In the past two years the professional quality of the Turkish police, on the street level, has increased. They both resemble and conduct themselves much more in accordance with what we would expect from trained career officers. However, that is only my impression from what I keep observing out on the street. But what the police did, and how they did it, last Friday and subsequently, have confirmed my impression. The formerly solidly Gülenist police were now a major force preventing Gülen’s troops from asserting control. This was clearly and easily observable from the coverage flowing past on various channels. And most of the police personnel that I saw on television were quite young, suggesting that many of them may have been recruited and trained over the past three years or so.

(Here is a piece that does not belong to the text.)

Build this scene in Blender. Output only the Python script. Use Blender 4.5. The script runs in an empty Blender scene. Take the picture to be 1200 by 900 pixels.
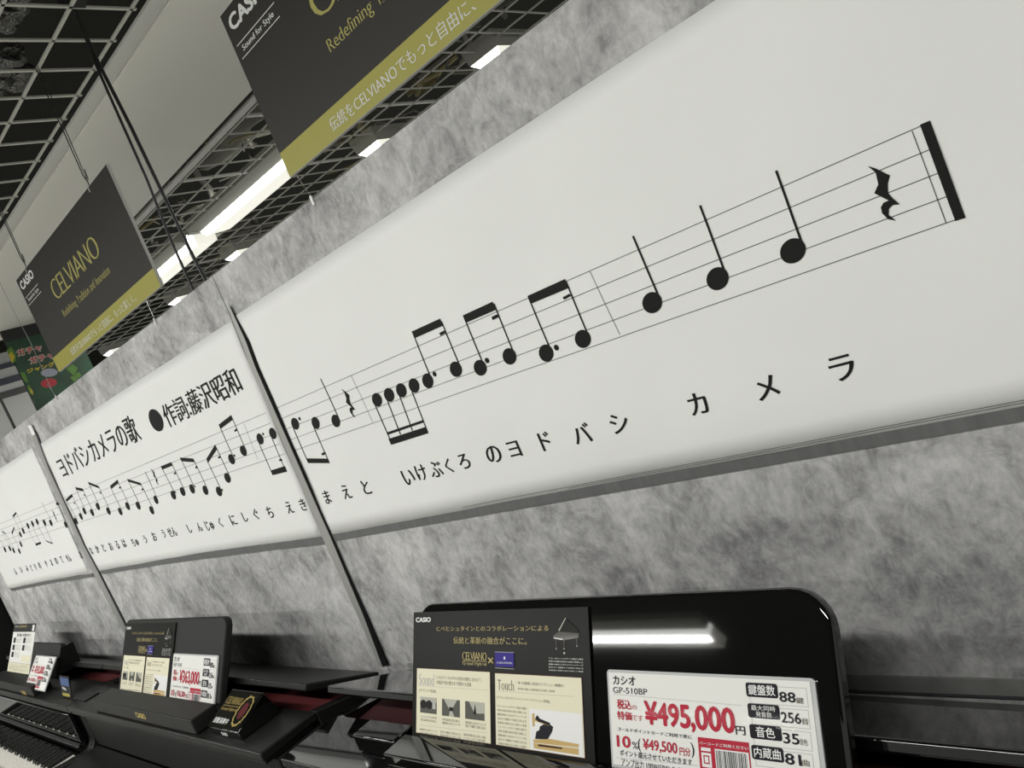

It was around 06:30 in the morning when President Erdoğan spoke to a massive crowd at Atatürk Airport. I assume that by that time the skies were considered safe enough for him to emerge from the building. Clearly the coup had failed, so I tried to lie down to sleep. But I cannot say that I was able to do so. Instead, intense fear kept me awake (I wouldn’t be able to sleep until sometime early Sunday morning). From time to time gunfire could still be heard from the direction of the Bosphorus, and I kept expecting once more to hear jets or explosions. I never wanted to be able to say it, but in some very small way, insignificant in comparison, I began to understand a bit of what the Syrian refugees in Turkey have probably experienced in their own country. The trauma is dreadful. May they as well as all others never again experience the same in this country.